Comments about technological history, system fractures, and human resilience from James R. Chiles, the author of Inviting Disaster: Lessons from the Edge of Technology (HarperBusiness 2001; paperback 2002) and The God Machine: From Boomerangs to Black Hawks, the Story of the Helicopter (Random House, 2007, paperback 2008)

Thursday, February 10, 2011

The Blue Line: A new simile for business and politics

In this post last summer I called for editorial writers to be pithier in their use of shopworn analogies such as the red flag of danger, as in "our so-called regulators sure missed that red flag!" I pointed out that it's been many years since railroads relied on men with red flags to mark danger spots. I suggested that the railroad torpedo is a better simile when arguing that a hazard is so obvious only a fool could miss it. 

Here's another simile so obscure Wiki doesn't even have a page on it: the blue line. In business a project manager might use it like this: 
"The bean counters at corporate thought they could kill off my project, but I had a buddy in Procurement who showed me a blue line right through the middle of 'em."
The blue line is a critical element behind successful stealth-bomber missions.

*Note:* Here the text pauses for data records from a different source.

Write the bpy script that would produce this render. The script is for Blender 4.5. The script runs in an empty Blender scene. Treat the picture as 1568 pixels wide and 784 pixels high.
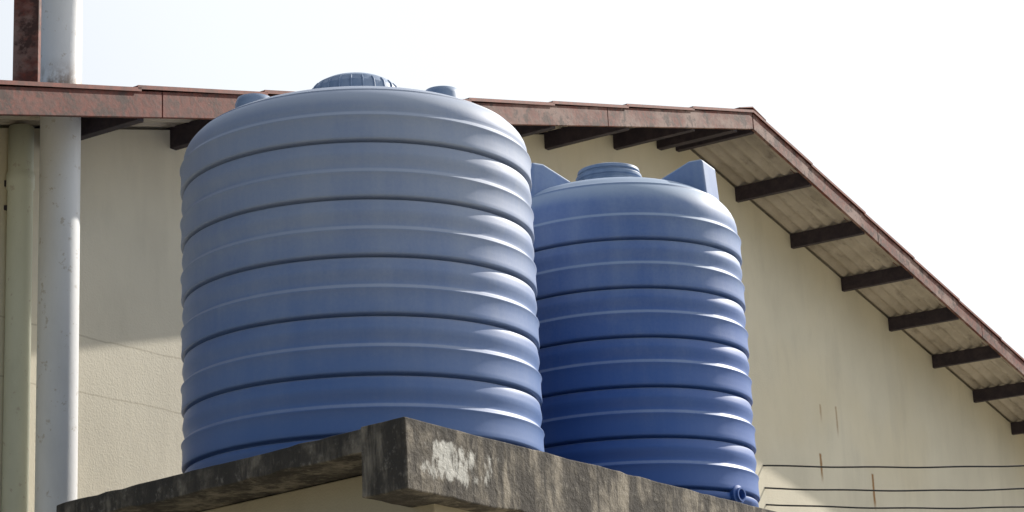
import bpy, bmesh, math, random
from mathutils import Vector, Matrix, noise
random.seed(3)
scene=bpy.context.scene
scene.view_settings.view_transform='Standard'
scene.view_settings.look='None'
scene.view_settings.exposure=0
COL=scene.collection
H=1.6

# ---------------- helpers ----------------
def empty(name,loc=(0,0,0),rz=0.0):
    e=bpy.data.objects.new(name,None); e.empty_display_size=.2
    e.location=loc; e.rotation_euler=(0,0,rz); COL.objects.link(e); return e
def obj(name,bm,mat,parent=None,smooth=False,loc=None):
    me=bpy.data.meshes.new(name); 
    bmesh.ops.recalc_face_normals(bm,faces=bm.faces[:])
    bm.to_mesh(me); bm.free()
    o=bpy.data.objects.new(name,me); COL.objects.link(o)
    if mat: me.materials.append(mat)
    if smooth:
        for p in me.polygons: p.use_smooth=True
    if parent: o.parent=parent
    if loc: o.location=loc
    return o
def bevel(o,w=.006,s=2):
    m=o.modifiers.new('b','BEVEL'); m.width=w; m.segments=s; m.limit_method='ANGLE'; m.angle_limit=math.radians(40); return o
def prism(bm,pts,ext):
    a=[bm.verts.new(p) for p in pts]; b=[bm.verts.new(Vector(p)+Vector(ext)) for p in pts]
    bm.faces.new(a); bm.faces.new(b[::-1])
    n=len(a)
    for i in range(n): bm.faces.new((a[i],b[i],b[(i+1)%n],a[(i+1)%n]))
def box(bm,x0,x1,y0,y1,z0,z1):
    prism(bm,[(x0,y0,z0),(x1,y0,z0),(x1,y1,z0),(x0,y1,z0)],(0,0,z1-z0))
def revolve(bm,prof,segs=128,cx=0,cy=0,amp=0):
    rings=[]
    for r,z in prof:
        if r<1e-5: rings.append([bm.verts.new((cx,cy,z))])
        else:
            rr=[]
            for i in range(segs):
                a=2*math.pi*i/segs
                q=r
                if amp: q=r*(1+amp*noise.noise(Vector((math.cos(a)*1.3,math.sin(a)*1.3,z*1.5))))
                rr.append(bm.verts.new((cx+q*math.cos(a),cy+q*math.sin(a),z)))
            rings.append(rr)
    for A,B in zip(rings[:-1],rings[1:]):
        if len(A)==1 and len(B)==1: continue
        for i in range(segs):
            j=(i+1)%segs
            if len(A)==1: bm.faces.new((A[0],B[i],B[j]))
            elif len(B)==1: bm.faces.new((A[i],A[j],B[0]))
            else: bm.faces.new((A[i],A[j],B[j],B[i]))

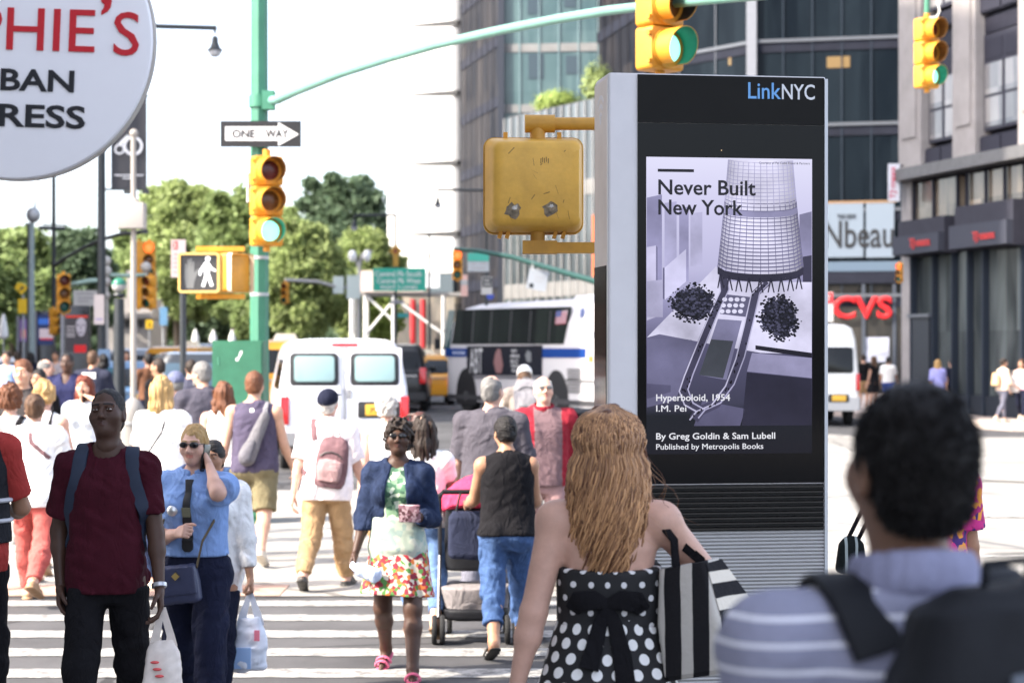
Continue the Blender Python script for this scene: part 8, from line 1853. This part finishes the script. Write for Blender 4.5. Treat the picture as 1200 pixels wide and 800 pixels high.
# 11 man in the tank top, 12 curly woman next to him
b11 = person('man in a plum tank top and khaki shorts with a grey sling bag', 298, 18.7, 1.83, -3, walk(18, -16, 6, 24, 0, arms=((-8, 12, 12, 0), (12, 12, 25, 0)), head=(-6, 0, 0), bulk=1.08), 'fair', ('short', 'auburn'),
    T(plum, 0, tank=.82, hem=.485, loose=.020, fold=.006), None, PT(olive, .47, loose=.032, wide=1.5, waist=.57), ('shoe', wshoe))
sl = attach('sling_bag', 'grey sling bag across the back of the man in the tank top', 'bag', b11); sh = Shape(); q0 = back_y(b11, .13, 1.40); q1 = back_y(b11, -.03, 1.02); sh.cap(A3(*q0) + A3(0, -.02, 0), A3(*q1) + A3(0, -.04, 0), .045, .085, .03, u=(0, 1, 0), f=1.6); sh.noise(.004, 30, 2); sdf_obj('bag_body', sh, .009, C_('sling_grey', 104, 102, 106), sl)
sh = Shape(); sh.cap(A3(*q0) * .35 + A3(*q1) * .65 + A3(0, -.075, 0), A3(*q1) + A3(-.01, -.10, -.01), .03, .06, .02, u=(0, 1, 0), f=1.8); sdf_obj('pocket', sh, .009, C_('sling_dark', 96, 94, 100), sl); b = MB(); strap(b, b11, [((.12, 0, 1.36), (0, -1, .2)), ((.125, 0, 1.46), (0, -.4, 1)), ((.11, 0, 1.47), (0, .5, 1)), ((.03, 0, 1.3), (0, 1, 0))], .05, .012); b.build('strap', lgrey, sl)
b = MB(); q = back_y(b11, 0, 1.45); b.lathe([(.001, .004), (.022, .003), (.022, 0)], q, (0, -1, .1), 14); b.build('printed_badge', white, b11.root.children[0] if False else b11.root)
b12 = person('woman with curly strawberry blond hair in a white top beside the tank top man', 262, 19.4, 1.70, 2, walk(14, -12, 6, 20, 1, sex='f', arms=((-4, 14, 10, 0), (10, 10, 20, 0))), 'pink', ('wavy', 'auburn', .13), T(white, 0, tank=.75, hem=.52, loose=.02), None, PT(jeans, .42, loose=.016), ('shoe', wshoe))
# 13 blond woman
b13 = person('blond woman in a white t-shirt with a thin dark bag strap', 191, 16.6, 1.77, -14, walk(10, -10, 6, 18, 0, sex='f', bulk=1.05, arms=((-6, 10, 14, 0), (10, 12, 20, 0)), head=(-14, 6, 0)), 'pink', ('bob', 'blond', .07), T(white, .7, hem=.50, loose=.026, fold=.006), None, PT(dden, loose=.012), ('shoe', wshoe))
t = attach('shoulder_bag', 'small dark shoulder bag on the thin strap of the blond woman', 'bag', b13); b = lanyard(b13, '', blackc, .10, -.17, .56 * 1.77, .014); b.build('strap', blackc, t); sh = Shape(); sh.loft([(-.10, .04, .09, 0, 0), (.08, .035, .08, 0, 0)], (-.24, -.02, .90), p=3); sdf_obj('bag_body', sh, .01, blackc, t)
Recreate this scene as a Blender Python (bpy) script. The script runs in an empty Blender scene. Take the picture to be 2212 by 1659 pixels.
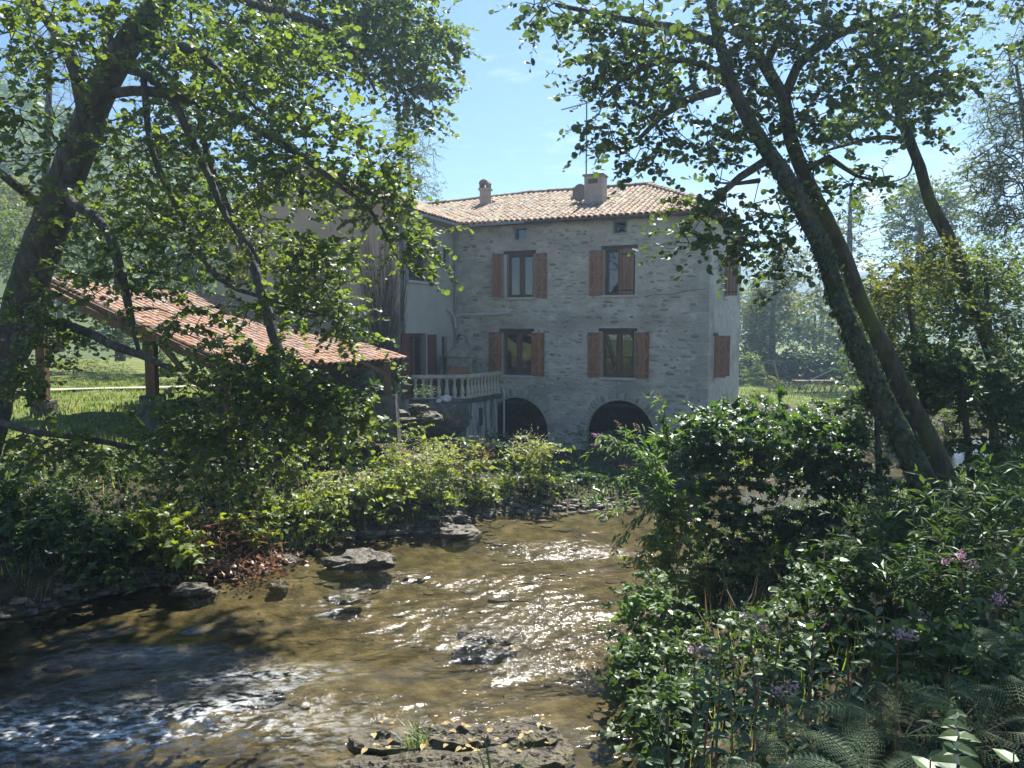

I was briefed about it while visiting Whiteman AFB to write about the B-2 bomber. (I had the chance to climb into the rather compact flight deck; here's a link to a 360-degree cockpit view on the Air&Space/Smithsonian website.)

When Lockheed began working up stealth technology (a combination of cunning geometry and a low-reflective skin) in the late 1970s, proponents believed that no radar could pick out such a plane; ergo, the plane could fly just about any route during night.

But a more skeptical look at its radar signature suggested, and the shootdown of an F-117A during a mission over Yugoslavia in 1999 by a well-commanded SA-3 battery proved, that this wasn't a safe assumption. Planners had to acknowledge that no solid object can be totally invisible to radar all the time, particularly when painted from ahead or behind. 

An important part of the solution was to work out specific approach and departure routes with the lowest likelihood of detection, based on measured characteristics of the adversary's air-defense network. 

This is the blue line. I'm not sure of the name's origin but it might be because Lockheed's original project name for stealth technology was Have Blue

The blue-line database to each major target must be assembled well before the shooting starts, then updated rigorously.